— Start of SOURCE DATA —
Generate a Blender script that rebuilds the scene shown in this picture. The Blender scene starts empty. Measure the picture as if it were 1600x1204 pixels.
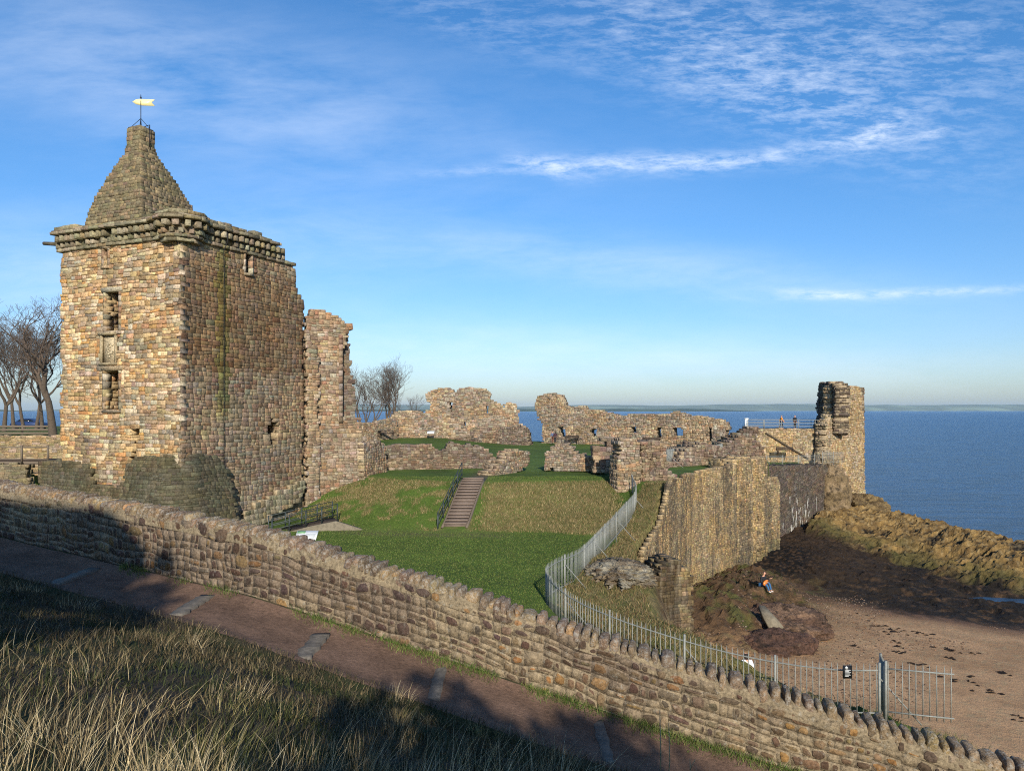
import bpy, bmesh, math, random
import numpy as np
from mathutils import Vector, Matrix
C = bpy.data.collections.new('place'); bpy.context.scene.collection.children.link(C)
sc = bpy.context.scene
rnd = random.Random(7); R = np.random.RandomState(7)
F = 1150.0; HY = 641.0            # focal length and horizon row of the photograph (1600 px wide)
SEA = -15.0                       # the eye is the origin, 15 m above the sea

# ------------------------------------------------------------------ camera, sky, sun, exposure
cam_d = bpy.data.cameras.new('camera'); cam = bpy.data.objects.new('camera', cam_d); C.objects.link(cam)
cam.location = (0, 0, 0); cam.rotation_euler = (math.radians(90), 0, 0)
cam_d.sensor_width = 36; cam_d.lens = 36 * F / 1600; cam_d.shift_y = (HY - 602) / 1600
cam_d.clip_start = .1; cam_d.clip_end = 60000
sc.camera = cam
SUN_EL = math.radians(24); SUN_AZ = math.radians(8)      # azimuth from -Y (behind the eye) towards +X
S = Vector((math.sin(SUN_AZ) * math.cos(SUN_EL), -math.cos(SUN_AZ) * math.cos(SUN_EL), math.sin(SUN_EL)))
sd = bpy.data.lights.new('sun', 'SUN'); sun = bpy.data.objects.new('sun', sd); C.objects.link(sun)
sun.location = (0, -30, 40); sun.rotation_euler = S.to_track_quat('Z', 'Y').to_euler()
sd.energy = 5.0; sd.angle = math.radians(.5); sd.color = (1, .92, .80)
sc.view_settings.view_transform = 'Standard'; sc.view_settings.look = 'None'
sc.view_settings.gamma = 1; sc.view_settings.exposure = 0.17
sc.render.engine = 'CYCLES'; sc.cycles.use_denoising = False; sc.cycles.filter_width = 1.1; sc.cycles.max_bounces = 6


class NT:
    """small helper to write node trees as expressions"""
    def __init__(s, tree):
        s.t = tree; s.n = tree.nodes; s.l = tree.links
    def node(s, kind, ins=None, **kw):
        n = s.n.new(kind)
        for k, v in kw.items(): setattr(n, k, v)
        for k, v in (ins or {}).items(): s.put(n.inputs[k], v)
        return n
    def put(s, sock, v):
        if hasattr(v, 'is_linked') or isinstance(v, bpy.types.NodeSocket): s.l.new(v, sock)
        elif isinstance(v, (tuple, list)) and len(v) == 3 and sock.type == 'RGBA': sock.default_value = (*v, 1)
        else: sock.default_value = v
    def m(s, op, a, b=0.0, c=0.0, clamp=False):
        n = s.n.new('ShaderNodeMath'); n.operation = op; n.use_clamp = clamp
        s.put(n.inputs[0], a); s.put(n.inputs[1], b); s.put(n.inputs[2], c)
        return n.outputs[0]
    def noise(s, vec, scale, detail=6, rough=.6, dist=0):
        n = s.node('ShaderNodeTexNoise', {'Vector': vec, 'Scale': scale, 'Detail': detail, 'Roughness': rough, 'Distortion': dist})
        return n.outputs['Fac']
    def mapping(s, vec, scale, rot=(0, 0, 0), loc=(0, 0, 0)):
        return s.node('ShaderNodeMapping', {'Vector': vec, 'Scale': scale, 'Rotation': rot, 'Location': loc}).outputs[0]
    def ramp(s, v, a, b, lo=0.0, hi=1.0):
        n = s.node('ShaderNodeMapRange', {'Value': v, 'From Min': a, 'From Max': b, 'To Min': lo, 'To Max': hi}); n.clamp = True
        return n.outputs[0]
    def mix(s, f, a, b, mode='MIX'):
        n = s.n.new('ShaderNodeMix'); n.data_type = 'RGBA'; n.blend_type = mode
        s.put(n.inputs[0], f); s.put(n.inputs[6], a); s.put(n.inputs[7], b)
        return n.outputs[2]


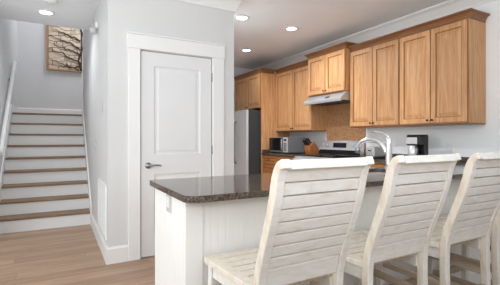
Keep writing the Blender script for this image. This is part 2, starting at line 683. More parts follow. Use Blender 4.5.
— End of SOURCE DATA —
## STATED PROBLEM
Without the pictures, repeat the listing above exactly.

## THE REPLY
Generate a Blender script that rebuilds the scene shown in this picture. The Blender scene starts empty. Measure the picture as if it were 1600x1204 pixels.
import bpy, bmesh, math, random
import numpy as np
from mathutils import Vector, Matrix
C = bpy.data.collections.new('place'); bpy.context.scene.collection.children.link(C)
sc = bpy.context.scene
rnd = random.Random(7); R = np.random.RandomState(7)
F = 1150.0; HY = 641.0            # focal length and horizon row of the photograph (1600 px wide)
SEA = -15.0                       # the eye is the origin, 15 m above the sea

# ------------------------------------------------------------------ camera, sky, sun, exposure
cam_d = bpy.data.cameras.new('camera'); cam = bpy.data.objects.new('camera', cam_d); C.objects.link(cam)
cam.location = (0, 0, 0); cam.rotation_euler = (math.radians(90), 0, 0)
cam_d.sensor_width = 36; cam_d.lens = 36 * F / 1600; cam_d.shift_y = (HY - 602) / 1600
cam_d.clip_start = .1; cam_d.clip_end = 60000
sc.camera = cam
SUN_EL = math.radians(24); SUN_AZ = math.radians(8)      # azimuth from -Y (behind the eye) towards +X
S = Vector((math.sin(SUN_AZ) * math.cos(SUN_EL), -math.cos(SUN_AZ) * math.cos(SUN_EL), math.sin(SUN_EL)))
sd = bpy.data.lights.new('sun', 'SUN'); sun = bpy.data.objects.new('sun', sd); C.objects.link(sun)
sun.location = (0, -30, 40); sun.rotation_euler = S.to_track_quat('Z', 'Y').to_euler()
sd.energy = 5.0; sd.angle = math.radians(.5); sd.color = (1, .92, .80)
sc.view_settings.view_transform = 'Standard'; sc.view_settings.look = 'None'
sc.view_settings.gamma = 1; sc.view_settings.exposure = 0.17
sc.render.engine = 'CYCLES'; sc.cycles.use_denoising = False; sc.cycles.filter_width = 1.1; sc.cycles.max_bounces = 6


class NT:
    """small helper to write node trees as expressions"""
    def __init__(s, tree):
        s.t = tree; s.n = tree.nodes; s.l = tree.links
    def node(s, kind, ins=None, **kw):
        n = s.n.new(kind)
        for k, v in kw.items(): setattr(n, k, v)
        for k, v in (ins or {}).items(): s.put(n.inputs[k], v)
        return n
    def put(s, sock, v):
        if hasattr(v, 'is_linked') or isinstance(v, bpy.types.NodeSocket): s.l.new(v, sock)
        elif isinstance(v, (tuple, list)) and len(v) == 3 and sock.type == 'RGBA': sock.default_value = (*v, 1)
        else: sock.default_value = v
    def m(s, op, a, b=0.0, c=0.0, clamp=False):
        n = s.n.new('ShaderNodeMath'); n.operation = op; n.use_clamp = clamp
        s.put(n.inputs[0], a); s.put(n.inputs[1], b); s.put(n.inputs[2], c)
        return n.outputs[0]
    def noise(s, vec, scale, detail=6, rough=.6, dist=0):
        n = s.node('ShaderNodeTexNoise', {'Vector': vec, 'Scale': scale, 'Detail': detail, 'Roughness': rough, 'Distortion': dist})
        return n.outputs['Fac']
    def mapping(s, vec, scale, rot=(0, 0, 0), loc=(0, 0, 0)):
        return s.node('ShaderNodeMapping', {'Vector': vec, 'Scale': scale, 'Rotation': rot, 'Location': loc}).outputs[0]
    def ramp(s, v, a, b, lo=0.0, hi=1.0):
        n = s.node('ShaderNodeMapRange', {'Value': v, 'From Min': a, 'From Max': b, 'To Min': lo, 'To Max': hi}); n.clamp = True
        return n.outputs[0]
    def mix(s, f, a, b, mode='MIX'):
        n = s.n.new('ShaderNodeMix'); n.data_type = 'RGBA'; n.blend_type = mode
        s.put(n.inputs[0], f); s.put(n.inputs[6], a); s.put(n.inputs[7], b)
        return n.outputs[2]


Keep writing the Blender script for this image. This is part 2, starting at line 683. More parts follow. Use Blender 4.5.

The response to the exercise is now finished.